Teligent, which now has high-speed wireless access operations in place in 40 major U.S. markets, is currently using point-to-multipoint transmitters on a limited basis in many of those areas, including White's territories. But until now, Teligent has relied on the more mature and technologically simpler point-to-point wireless technology, along with some wireline Digital Subscriber Line connections, to serve its small and midsized business customers.
With only 4 percent of roughly 760,000 office buildings nationwide now directly connected to fiber-optic networks, the opportunity for delivering broadband access via wireless networks remains huge, White says. "We see revenue from fixed wireless services going from $0.3 billion [$300 million] in 1999 to more than $5 billion in 2003," he says.
[snip]
Full article (long): zdnet.com
Excerpt pertaining to Ensemble Communications:
The fact that U.S. players across the broadband wireless spectrum, from LMDS to MMDS to the 39-GHz tier, have yet to announce suppliers for commercial rollouts of point-to-multipoint systems has fueled a new wave of technology offerings from established and start-up vendors. "The air links available up until now have not been sufficiently flexible to support the pricing and usage models that you need to compete in the real world," says Carlton O'Neal, vice president of marketing at Ensemble Communications.
Ensemble had originally expected to be playing catch-up with its Adaptix air link protocol, which is slated for release this spring. But the failure of the market in general to take off has greatly improved the company's prospects, O'Neal says. "It's not a great situation for the carriers, but it's great for us," he notes.
Along with providing the mechanisms for dynamically assigning bandwidth at predetermined pricing levels, the Ensemble system can handle bursting large quantities of data on top of the guaranteed service a given customer has signed up for, O'Neal explains. Because such bursts can be accommodated via unused portions of a specified channel stream at any given moment, this means that operators can assure customers they'll have added bandwidth available when they need it, while maximizing the number of customers served by any one channel.
Other Adaptix features include the use of adaptive time division duplexing, which allows variable rates of data to flow in both directions over a single channel; adaptive TDMA, which supports variable packet lengths to maximize bandwidth efficiency; and adaptive modulation, which provides for the delivery of signals over the highest level of modulation that's feasible at a given moment in the fluctuating atmospheric environment of the transmission path.

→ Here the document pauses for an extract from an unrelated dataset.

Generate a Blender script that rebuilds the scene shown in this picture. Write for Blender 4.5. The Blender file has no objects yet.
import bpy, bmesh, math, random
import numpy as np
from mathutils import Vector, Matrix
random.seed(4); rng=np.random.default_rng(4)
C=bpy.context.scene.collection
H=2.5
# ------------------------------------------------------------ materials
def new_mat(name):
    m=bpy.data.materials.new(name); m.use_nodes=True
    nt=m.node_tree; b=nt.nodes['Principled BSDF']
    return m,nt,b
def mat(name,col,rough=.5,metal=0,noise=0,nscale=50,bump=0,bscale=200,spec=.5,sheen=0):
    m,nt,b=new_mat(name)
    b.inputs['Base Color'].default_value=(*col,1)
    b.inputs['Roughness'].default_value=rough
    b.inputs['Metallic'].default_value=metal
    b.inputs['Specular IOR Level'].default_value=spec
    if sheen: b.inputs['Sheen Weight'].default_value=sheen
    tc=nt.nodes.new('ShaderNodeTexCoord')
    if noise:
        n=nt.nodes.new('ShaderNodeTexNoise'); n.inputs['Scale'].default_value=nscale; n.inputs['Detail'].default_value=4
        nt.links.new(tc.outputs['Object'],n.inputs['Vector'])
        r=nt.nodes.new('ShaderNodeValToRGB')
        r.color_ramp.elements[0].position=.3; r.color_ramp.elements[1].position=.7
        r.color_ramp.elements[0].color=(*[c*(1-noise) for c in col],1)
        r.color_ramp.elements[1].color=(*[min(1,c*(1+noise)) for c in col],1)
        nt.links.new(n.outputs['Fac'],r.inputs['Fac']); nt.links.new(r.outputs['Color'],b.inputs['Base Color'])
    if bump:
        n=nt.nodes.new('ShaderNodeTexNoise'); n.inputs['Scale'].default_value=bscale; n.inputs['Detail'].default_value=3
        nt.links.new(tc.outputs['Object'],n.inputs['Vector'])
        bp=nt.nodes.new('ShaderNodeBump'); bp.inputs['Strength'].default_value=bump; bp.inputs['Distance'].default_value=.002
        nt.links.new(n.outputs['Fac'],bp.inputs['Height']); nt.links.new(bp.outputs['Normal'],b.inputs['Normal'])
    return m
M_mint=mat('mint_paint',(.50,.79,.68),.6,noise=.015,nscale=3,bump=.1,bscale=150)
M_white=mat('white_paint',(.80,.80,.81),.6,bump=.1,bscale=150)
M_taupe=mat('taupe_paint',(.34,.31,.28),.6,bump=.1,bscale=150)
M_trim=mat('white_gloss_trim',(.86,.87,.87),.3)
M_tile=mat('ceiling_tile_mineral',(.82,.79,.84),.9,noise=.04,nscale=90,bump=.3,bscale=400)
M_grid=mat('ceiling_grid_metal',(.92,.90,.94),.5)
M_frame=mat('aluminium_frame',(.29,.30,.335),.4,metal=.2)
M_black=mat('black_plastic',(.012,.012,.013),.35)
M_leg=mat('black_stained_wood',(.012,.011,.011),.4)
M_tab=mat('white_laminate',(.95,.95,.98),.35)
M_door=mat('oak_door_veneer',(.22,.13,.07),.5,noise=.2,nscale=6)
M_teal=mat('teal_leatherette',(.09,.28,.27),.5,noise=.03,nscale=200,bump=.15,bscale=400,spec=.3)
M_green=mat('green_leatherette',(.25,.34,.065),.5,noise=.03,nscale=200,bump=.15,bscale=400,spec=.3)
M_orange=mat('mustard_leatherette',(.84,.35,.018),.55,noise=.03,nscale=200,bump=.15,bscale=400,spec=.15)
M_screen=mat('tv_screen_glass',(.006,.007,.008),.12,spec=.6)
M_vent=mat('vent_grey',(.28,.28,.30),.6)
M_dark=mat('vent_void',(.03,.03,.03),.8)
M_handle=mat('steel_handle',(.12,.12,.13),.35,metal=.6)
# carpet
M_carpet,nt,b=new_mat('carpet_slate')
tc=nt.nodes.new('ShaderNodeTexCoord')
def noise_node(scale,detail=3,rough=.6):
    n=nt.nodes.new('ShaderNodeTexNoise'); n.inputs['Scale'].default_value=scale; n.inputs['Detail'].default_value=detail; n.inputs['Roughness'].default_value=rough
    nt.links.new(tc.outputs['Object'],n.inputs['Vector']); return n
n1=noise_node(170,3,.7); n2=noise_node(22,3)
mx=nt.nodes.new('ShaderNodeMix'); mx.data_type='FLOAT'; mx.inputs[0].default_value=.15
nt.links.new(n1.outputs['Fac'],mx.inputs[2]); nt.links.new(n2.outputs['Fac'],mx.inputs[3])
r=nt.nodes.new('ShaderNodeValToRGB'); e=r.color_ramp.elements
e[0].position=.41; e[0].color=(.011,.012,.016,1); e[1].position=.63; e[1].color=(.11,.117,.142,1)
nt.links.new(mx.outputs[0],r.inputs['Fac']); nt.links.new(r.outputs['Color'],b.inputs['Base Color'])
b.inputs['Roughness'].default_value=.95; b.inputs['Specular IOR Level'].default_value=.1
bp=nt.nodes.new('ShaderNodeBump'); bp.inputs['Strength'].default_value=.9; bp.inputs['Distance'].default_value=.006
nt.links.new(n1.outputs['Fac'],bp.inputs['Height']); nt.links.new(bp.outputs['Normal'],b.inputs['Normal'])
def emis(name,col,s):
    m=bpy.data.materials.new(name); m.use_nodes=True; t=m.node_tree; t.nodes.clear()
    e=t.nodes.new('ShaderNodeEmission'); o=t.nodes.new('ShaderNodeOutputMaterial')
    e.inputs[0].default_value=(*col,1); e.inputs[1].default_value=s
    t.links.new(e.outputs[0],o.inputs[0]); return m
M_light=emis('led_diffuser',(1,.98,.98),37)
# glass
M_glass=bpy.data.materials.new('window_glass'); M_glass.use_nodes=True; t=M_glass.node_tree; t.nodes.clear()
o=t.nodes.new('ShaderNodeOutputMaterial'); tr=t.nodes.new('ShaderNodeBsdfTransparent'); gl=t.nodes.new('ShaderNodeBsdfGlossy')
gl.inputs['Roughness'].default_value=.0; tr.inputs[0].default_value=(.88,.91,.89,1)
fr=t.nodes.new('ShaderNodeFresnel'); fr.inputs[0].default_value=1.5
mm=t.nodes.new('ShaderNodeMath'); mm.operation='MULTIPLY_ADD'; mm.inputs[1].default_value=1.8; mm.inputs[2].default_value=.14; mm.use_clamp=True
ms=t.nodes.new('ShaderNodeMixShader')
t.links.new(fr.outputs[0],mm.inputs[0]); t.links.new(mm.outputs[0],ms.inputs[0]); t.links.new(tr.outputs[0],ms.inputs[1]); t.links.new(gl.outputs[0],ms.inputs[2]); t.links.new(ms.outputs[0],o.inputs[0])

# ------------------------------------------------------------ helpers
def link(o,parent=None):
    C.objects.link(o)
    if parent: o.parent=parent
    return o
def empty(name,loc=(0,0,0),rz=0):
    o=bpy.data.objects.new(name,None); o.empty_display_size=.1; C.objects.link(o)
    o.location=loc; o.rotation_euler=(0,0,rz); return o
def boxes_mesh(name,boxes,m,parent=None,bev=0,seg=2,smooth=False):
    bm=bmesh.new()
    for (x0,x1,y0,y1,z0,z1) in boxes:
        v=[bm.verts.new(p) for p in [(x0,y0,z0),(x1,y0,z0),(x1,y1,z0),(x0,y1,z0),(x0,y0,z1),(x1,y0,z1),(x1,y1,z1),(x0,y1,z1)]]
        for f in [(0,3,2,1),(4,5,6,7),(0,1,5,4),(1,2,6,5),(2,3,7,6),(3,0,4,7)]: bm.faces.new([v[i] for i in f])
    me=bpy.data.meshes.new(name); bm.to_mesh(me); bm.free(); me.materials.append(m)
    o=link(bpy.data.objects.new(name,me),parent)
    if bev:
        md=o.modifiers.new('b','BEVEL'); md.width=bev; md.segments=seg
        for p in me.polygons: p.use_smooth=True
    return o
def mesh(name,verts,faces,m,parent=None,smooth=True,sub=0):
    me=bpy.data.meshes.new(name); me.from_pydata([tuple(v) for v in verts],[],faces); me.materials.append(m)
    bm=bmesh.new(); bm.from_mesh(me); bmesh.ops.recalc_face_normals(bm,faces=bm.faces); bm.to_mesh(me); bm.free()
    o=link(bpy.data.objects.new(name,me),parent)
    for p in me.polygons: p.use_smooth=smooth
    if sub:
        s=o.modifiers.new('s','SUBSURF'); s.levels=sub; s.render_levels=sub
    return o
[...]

While O'Neal says Ensemble's system will register at about a 6 on a scale of 1 to 10 in the pricing of wireless broadband systems, he contends that the overall cost of infrastructure based on its technology will be much lower because of the flexibility the company has built into its technology. The system, which includes 64 Quadrature Amplitude Modulation (QAM) as one of the dynamically assignable modulation options, operates over any frequency tier, from 10 GHz to 43 GHz. =============================================================
NTRO has about 45 M shares outstanding so, at $90/sh, its being valued at about $4.0 billion. DMIC has about 72 M shares outstanding so, at $40/sh, its being valued at $2.9 billion. But DMIC has a full product line of profitable products being sold all over the world while NTRO has its one product line that's still being tested by customers. NTRO has only had $12.1 M in sales this last 12 months while DMIC has had $271.6 M in sales.
So why does DMIC's share price continue to lag behind NTRO?
Most analysts have a "strong buy" recommendation on DMIC with a target price around $54/sh to $56/sh. I would think we should be able to get there at least... that would give DMIC a valuation comparable to NTRO. But DMIC is a great company with shrewd management... if they can grab a big chunk of this broadband access market, I'd think we could go a whole lot higher than that.